To understand why, it is necessary to clarify the purpose of the OMS. In the first instance, its role is to manage order workflow, routing and execution to and from counterparties, exchanges, algo engines and dark pools. In addition, it should control risk and its design must be robust to capture uptime and resilient to ensure minimal disruption.

But, the selection of the best OMS depends on other factors too. It needs to be open and flexible, yet easily controlled so that clients’ individual risk can be managed. It must also be scalable and adaptable to changing future requirements, which means it should work for the benefit of the user in all circumstances. Too often a firm is stuck with an OMS that is no longer efficient, unable to swap it for a better system because of prohibitive cost or overwhelmed by the complexity of transferring.

Critical to the ultimate decision is whether to opt for a single- or multi-asset model. If multi-asset then what does that really mean? It is especially important now, because the industry is in a state of flux, having to reassess operational practices and structures concurrent with regulatory changes, notably Markets in Financial Instruments Directive (MiFID) II, while making sure it is well-placed to adapt or exploit unforeseen later developments.

Adapting to change
In these fluid times, when all industry participants have to make often costly adjustments, it is right to re-evaluate the trading stack and incorporate an ability to react to future structural changes with minimal disruption.

There are several key issues to address if considering a multi-asset platform, but they all lie within one fundamental question: does that option really suit my requirements? In fact, am I totally clear on my requirements?

For instance, if you need flexibility and specialisation, but lack the economies of scale or the ability to change the whole trading stack at the same time, then an all-encompassing multi-asset OMS might not only be a pipe-dream, but also expensive, defeating the objective of lowering costs. A sell-side firm – even a tier 1 investment bank – whose clients trade different asset classes need to clearly understand what multi-asset capability is required. It’s not a one-fits-all scenario.

Indeed, many clients look for specialisation in certain asset classes while maintaining an ability to handle others in a simpler form. Matching your trading stack to your firm’s core capabilities and structure is key. It is not uncommon to see different OMSs used across the asset classes traded by the sell-side.

This model has ramifications for the traditional middle office. But it need not be directly coupled to the OMS whereby each system used has its own middle office function. Instead it is shared by each vertical system. The sell-side can then bring it all together post-trade when the middle office becomes agnostic to the trading process. At all times this middle office layer remains informed; it is not a disconnected process.

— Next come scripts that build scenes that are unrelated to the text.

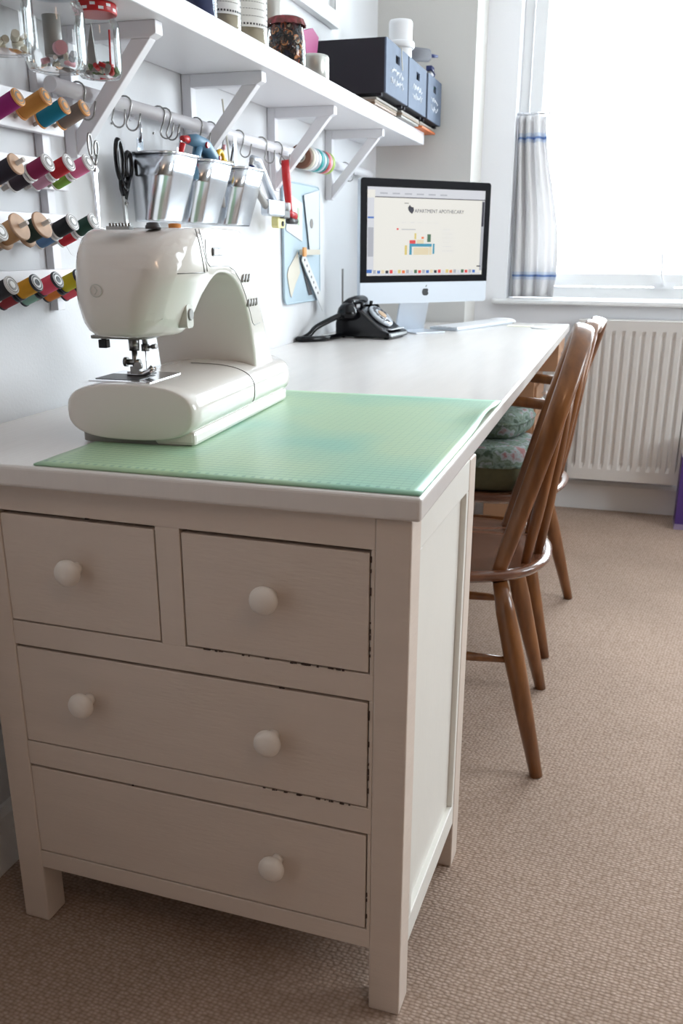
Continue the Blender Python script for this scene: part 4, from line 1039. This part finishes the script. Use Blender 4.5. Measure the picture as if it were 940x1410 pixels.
# ------------------------------------------------------------------ pale blue board with papers
NB = root('notice_board', 'pale blue metal notice board on the wall between buckets and monitor', 'notice board', (.001,1.75,.897))
by0, by1, bz0, bz1 = 1.586, 1.914, .897, 1.238
outl = rrect((by0+by1)/2,(bz0+bz1)/2,(by1-by0)/2,(bz1-bz0)/2,.022,6)
build('board', MB().prism(outl, .001, .008, 'x'), lightblue_m, NB, world=True, bevel=.002)
build('rim', MB().tube([(.008,a,c) for a,c in outl], .0025, 6, close=True), lightblue_m, NB, world=True)
def sheet(nm, label, pts, x, m_, cat='paper', t=.0008):
    return solo(nm, label, cat, MB().prism(pts, x, x+t, 'x'), m_)
sheet('envelope','white envelope with pale green print pinned at the upper left of the blue board',[(1.632,1.205),(1.745,1.184),(1.741,1.075),(1.60,1.105)],.010,photo_m,'envelope')
sheet('green_print','faint green printed stamp on the white envelope',[(1.70,1.17),(1.715,1.167),(1.713,1.12),(1.70,1.122)],.0112,mat('pale_green',(190,210,180),.7),'stamp')
sheet('grey_paper','pale grey paper with round seal at the right of the blue board',[(1.752,1.208),(1.898,1.229),(1.895,1.055),(1.802,1.047)],.0130,mat('grey_paper',(214,218,222),.7))
solo('paper_seal','round grey seal on the pale grey paper','seal',MB().cyl((.0142,1.818,1.128),(.0152,1.818,1.128),.014,n=18),greyp_m)
b = MB(); b.box((.016,1.70,1.036),(.028,1.86,1.052)); cl = solo('wooden_clip','long cream clip bar across the middle of the blue board','clip',b,tan_m); 
solo('brown_peg','small brown wooden peg at the left end of the clip bar','peg',MB().box((.0285,1.69,1.032),(.034,1.712,1.058)),rimo_m)
st = root('button_card', 'slanting white card strip with a line of dark holes below the clip', 'card strip', (.0155,1.78,.95))
P0 = Vector((.0165,1.725,1.034)); P1 = Vector((.0165,1.925,.872)); dv = (P1-P0); nv = Vector((0,dv.z,-dv.y)).normalized()*(-.017)
b = MB(); q = [P0-nv,P0+nv,P1+nv,P1-nv]; b.add([tuple(v) for v in q]+[(v.x+.001,v.y,v.z) for v in q],[(0,1,2,3),(4,7,6,5),(0,4,5,1),(1,5,6,2),(2,6,7,3),(3,7,4,0)]); build('card', b, photo_m, st, world=True)
b = MB()
for k in range(7):
    c_ = P0+dv*(.08+.105*k); b.lathe([(.0042,0),(.0042,.0006)],10,axm((c_.x+.001,c_.y,c_.z),(1,0,0)))
build('hole', b, dgrey_m, st, world=True)
sheet('lace_scrap','cream lace scrap hanging at the lower left of the blue board',[(1.70,1.045),(1.62,1.0),(1.605,.98),(1.63,.925),(1.64,.915),(1.68,.955),(1.72,.985)],.0095,tan_m,'fabric scrap')
sheet('dark_slip','narrow dark slip showing beside the slanting white strip',[(1.715,1.03),(1.735,1.01),(1.835,.915),(1.80,.915)],.0098,dgrey_m,'paper slip')

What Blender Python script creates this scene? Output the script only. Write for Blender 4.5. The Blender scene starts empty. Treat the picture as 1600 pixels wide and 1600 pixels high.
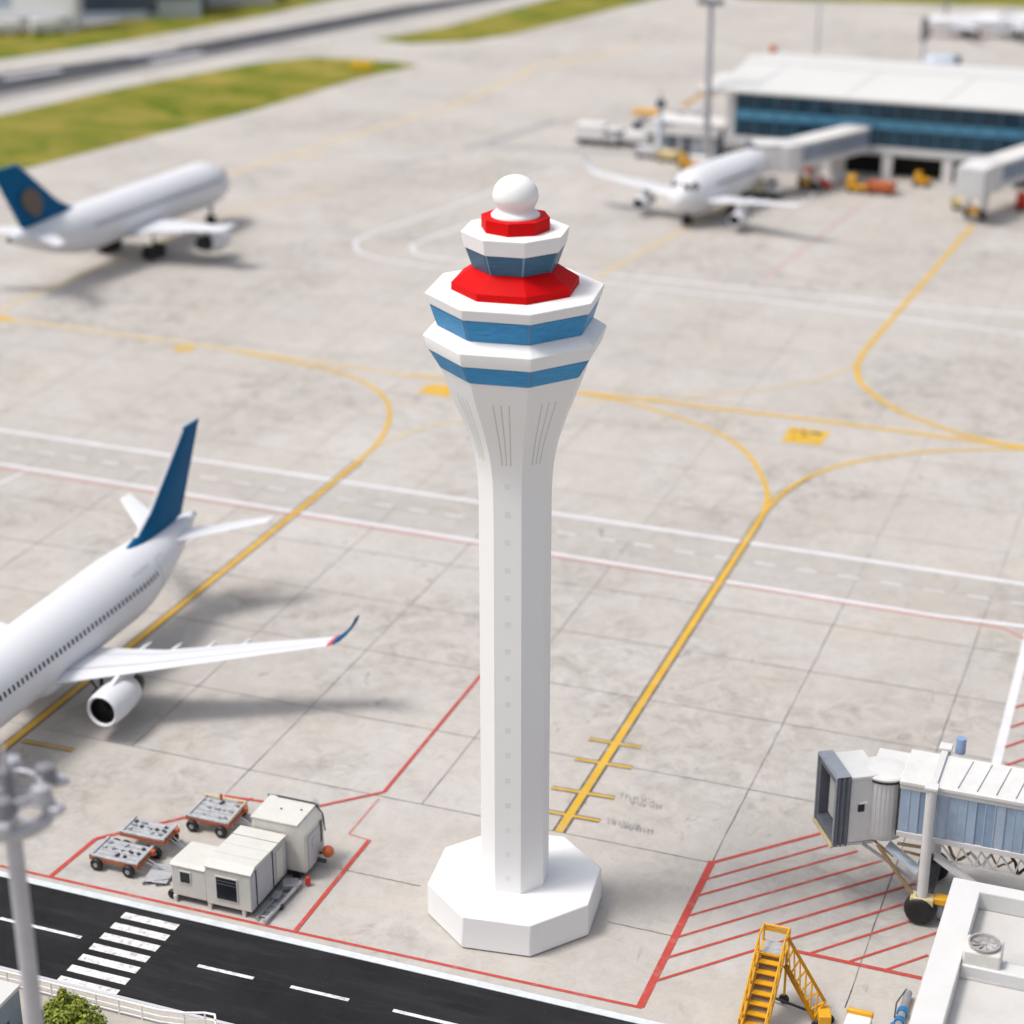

This model creates an independent middle office function, integrated with several discrete OMS and execution management systems (EMS). This normalises the middle office workflow and interaction with third party trade processing agents and with of course the back office giving the sell-side full control and flexibility of their post trade process.

Another way of redefining the trading stack that we see is to incorporate middle office processing into the back office. If the latter has already been rationalised or restructured, it perhaps makes sense to extend its functionality to cover all aspects of the post-trade lifecycle.

When these designs are coupled with an open EMS strategy sell-sides can implement a powerful yet perfectly flexible and specialised multi-asset solution that isn’t limiting in the future.

However, there is a fine line between delivering specialisation and flexibility, and introducing cumbersome complexity. Problems often occur when in-house systems are introduced in a piecemeal fashion. To avoid them, it is essential to build your structure like a Lego edifice, making sure the parts fit together according to a plan in order to create the whole.